I think you could do a pretty interesting categorization of different social media networks and different spaces on the internet (blogs, forums, what have you) based on what “personal space” means in each context. A bunch of bloggers with their own websites and newsletters, as I have, will probably face less pressure to keep up a performance and defend their personal space compared to, say, Twitter. If the effort involved in protecting your personal space is lower, it probably follows that the exhilaration and relief you get in the discharge of a crowd might be lower too. 

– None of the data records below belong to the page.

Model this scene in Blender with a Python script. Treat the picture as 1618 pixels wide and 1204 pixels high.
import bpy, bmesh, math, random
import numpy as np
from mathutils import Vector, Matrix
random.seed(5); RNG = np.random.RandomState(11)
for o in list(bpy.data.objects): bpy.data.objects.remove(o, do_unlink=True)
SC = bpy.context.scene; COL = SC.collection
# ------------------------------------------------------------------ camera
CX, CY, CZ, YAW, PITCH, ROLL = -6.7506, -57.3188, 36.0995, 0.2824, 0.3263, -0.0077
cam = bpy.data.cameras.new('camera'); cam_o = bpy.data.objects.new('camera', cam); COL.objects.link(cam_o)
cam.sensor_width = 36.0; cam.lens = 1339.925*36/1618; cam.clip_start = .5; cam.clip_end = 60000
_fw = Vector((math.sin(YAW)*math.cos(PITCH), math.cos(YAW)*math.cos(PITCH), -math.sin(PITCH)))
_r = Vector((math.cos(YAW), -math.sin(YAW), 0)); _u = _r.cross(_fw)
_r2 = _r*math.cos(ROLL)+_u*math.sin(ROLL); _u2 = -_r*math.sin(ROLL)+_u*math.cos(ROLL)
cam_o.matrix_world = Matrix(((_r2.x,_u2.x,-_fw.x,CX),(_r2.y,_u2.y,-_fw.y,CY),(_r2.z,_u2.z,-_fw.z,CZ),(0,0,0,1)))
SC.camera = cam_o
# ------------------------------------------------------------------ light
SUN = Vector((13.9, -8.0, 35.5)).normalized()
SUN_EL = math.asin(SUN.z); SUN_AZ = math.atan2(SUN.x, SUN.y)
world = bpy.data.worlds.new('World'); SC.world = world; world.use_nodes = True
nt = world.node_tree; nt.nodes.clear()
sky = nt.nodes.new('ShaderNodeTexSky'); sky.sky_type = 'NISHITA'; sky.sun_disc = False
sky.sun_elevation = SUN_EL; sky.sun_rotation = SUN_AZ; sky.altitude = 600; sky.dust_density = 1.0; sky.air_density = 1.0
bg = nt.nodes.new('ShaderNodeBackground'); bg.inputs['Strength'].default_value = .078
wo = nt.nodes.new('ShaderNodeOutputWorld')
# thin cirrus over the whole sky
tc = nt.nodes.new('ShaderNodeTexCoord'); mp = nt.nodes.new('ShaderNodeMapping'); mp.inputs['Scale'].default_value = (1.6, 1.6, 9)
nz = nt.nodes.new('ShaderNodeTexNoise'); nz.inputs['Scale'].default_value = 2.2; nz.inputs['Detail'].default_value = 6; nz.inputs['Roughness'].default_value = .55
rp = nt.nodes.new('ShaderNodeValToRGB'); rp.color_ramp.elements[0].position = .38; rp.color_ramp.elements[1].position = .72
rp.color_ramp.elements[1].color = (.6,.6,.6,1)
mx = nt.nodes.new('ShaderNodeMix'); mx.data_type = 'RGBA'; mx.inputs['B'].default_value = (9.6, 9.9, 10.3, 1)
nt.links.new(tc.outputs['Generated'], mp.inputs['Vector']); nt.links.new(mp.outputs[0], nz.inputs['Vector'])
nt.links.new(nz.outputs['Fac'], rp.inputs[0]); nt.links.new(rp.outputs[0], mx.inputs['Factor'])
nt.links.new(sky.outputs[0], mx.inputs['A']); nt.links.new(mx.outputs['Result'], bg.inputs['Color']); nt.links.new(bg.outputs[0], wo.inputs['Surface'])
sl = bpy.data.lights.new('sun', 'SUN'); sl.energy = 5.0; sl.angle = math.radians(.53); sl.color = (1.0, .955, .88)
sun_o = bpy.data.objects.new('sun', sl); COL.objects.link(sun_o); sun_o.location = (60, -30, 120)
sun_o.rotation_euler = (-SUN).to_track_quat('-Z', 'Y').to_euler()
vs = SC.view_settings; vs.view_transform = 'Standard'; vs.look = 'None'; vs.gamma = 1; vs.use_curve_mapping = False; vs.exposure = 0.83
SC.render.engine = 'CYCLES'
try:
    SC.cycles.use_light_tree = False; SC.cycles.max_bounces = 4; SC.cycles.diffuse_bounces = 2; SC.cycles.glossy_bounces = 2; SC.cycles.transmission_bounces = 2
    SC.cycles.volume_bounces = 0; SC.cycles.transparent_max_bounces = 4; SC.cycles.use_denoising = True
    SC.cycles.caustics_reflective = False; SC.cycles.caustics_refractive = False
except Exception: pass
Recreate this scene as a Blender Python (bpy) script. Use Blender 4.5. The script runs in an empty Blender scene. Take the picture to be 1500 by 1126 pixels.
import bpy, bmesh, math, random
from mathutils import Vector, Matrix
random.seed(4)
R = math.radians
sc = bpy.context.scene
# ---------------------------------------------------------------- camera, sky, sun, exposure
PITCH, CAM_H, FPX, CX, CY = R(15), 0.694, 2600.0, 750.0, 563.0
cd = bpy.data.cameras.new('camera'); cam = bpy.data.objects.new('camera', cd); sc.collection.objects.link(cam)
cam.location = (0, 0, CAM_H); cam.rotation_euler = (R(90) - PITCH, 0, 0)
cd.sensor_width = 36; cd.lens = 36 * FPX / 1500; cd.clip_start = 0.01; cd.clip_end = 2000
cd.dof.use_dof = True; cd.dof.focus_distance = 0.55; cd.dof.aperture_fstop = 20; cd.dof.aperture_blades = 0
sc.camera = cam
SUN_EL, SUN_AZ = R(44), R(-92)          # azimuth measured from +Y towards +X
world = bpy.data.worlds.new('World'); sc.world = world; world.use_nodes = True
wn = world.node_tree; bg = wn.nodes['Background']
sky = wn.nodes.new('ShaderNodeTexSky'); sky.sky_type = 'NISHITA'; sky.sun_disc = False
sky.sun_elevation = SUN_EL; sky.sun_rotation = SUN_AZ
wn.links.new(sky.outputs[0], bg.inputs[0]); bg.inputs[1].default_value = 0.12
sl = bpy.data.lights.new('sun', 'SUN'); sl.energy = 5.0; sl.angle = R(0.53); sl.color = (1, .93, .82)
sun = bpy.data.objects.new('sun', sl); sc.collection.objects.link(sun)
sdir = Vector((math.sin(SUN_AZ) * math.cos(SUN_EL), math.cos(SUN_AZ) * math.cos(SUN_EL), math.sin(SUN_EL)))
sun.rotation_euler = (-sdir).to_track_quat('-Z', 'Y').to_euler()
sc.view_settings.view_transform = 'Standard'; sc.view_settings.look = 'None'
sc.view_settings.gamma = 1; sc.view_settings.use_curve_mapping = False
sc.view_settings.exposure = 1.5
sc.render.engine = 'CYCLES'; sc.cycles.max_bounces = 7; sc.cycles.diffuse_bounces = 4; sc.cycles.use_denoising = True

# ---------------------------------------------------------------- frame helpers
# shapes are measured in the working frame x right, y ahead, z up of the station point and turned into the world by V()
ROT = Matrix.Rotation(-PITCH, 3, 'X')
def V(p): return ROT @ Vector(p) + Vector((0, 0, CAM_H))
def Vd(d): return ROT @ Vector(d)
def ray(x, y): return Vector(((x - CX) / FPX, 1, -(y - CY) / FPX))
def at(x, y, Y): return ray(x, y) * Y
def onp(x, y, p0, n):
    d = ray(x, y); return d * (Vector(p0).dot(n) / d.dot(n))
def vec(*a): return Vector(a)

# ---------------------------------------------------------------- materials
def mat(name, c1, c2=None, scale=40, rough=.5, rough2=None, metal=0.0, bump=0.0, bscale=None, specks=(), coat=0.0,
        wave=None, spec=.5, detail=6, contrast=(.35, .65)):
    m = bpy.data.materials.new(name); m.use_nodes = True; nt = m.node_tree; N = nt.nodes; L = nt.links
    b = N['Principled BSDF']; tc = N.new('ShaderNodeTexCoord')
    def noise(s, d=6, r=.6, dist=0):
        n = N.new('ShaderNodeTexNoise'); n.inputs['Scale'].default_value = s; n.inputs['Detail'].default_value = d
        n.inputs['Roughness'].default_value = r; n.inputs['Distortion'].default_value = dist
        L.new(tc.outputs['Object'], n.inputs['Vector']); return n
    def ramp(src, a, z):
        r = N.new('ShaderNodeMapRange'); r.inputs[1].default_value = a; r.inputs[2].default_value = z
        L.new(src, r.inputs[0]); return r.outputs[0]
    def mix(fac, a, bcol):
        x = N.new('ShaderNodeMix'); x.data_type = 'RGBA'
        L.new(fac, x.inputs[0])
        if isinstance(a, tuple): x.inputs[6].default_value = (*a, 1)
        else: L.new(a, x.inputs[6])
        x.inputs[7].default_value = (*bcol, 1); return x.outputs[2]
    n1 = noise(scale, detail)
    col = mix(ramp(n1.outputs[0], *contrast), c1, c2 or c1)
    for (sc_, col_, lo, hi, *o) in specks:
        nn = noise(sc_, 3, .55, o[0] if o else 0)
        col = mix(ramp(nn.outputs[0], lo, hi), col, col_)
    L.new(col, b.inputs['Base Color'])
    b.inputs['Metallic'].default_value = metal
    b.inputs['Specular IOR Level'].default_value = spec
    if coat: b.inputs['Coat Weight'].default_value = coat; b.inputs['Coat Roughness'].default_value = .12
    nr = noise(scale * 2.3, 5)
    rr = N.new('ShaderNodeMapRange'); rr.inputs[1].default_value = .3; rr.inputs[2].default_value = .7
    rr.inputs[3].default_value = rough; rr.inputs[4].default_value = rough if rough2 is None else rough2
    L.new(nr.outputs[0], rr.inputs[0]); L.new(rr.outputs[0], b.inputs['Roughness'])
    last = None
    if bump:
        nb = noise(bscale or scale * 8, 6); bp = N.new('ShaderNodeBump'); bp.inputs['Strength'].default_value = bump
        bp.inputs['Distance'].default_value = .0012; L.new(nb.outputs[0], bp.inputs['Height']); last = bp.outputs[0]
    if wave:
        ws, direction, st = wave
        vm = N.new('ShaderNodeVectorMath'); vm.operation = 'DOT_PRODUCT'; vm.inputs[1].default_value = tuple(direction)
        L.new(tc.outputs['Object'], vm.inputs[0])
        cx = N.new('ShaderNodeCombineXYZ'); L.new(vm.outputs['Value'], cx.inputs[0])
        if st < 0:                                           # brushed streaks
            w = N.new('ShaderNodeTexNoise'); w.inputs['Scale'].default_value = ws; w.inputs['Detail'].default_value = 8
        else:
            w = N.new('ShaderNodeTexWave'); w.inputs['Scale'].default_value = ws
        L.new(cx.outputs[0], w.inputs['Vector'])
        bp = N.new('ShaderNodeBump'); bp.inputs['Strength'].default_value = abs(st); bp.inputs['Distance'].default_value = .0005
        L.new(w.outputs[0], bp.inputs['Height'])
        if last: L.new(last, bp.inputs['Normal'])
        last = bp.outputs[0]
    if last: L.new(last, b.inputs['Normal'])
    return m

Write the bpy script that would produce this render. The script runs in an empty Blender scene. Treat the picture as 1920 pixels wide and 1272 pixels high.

I bet you that there’s promise in thinking of social media’s product problems in a personal-space lens. “Give people better tools to manage their personal space” seems like a perfectly good starting point for a product direction. And it is: just not in the way that most people would think. It’s pretty logical to think that by giving people privacy, protection, and personal space tools (e.g. giving them more control over who can reply to them, who can follow them, who can see their tweets in a timeline) you’ll help them withstand being ganged up on. But those same steps might have an unintended and useful consequence in preventing scapegoating in the first place: making the surge of the crowd slightly less rewarding. 

I’m not really a product person, but bet you this would be a fun experiment to think through. The ebb and flow of personal space is a part of human nature, even online. But the nice thing about the internet, unlike the physical world, is that you can actually change the environment in which that personal space is managed and experienced pretty quickly. If you ask the right questions, I bet you could learn a lot here.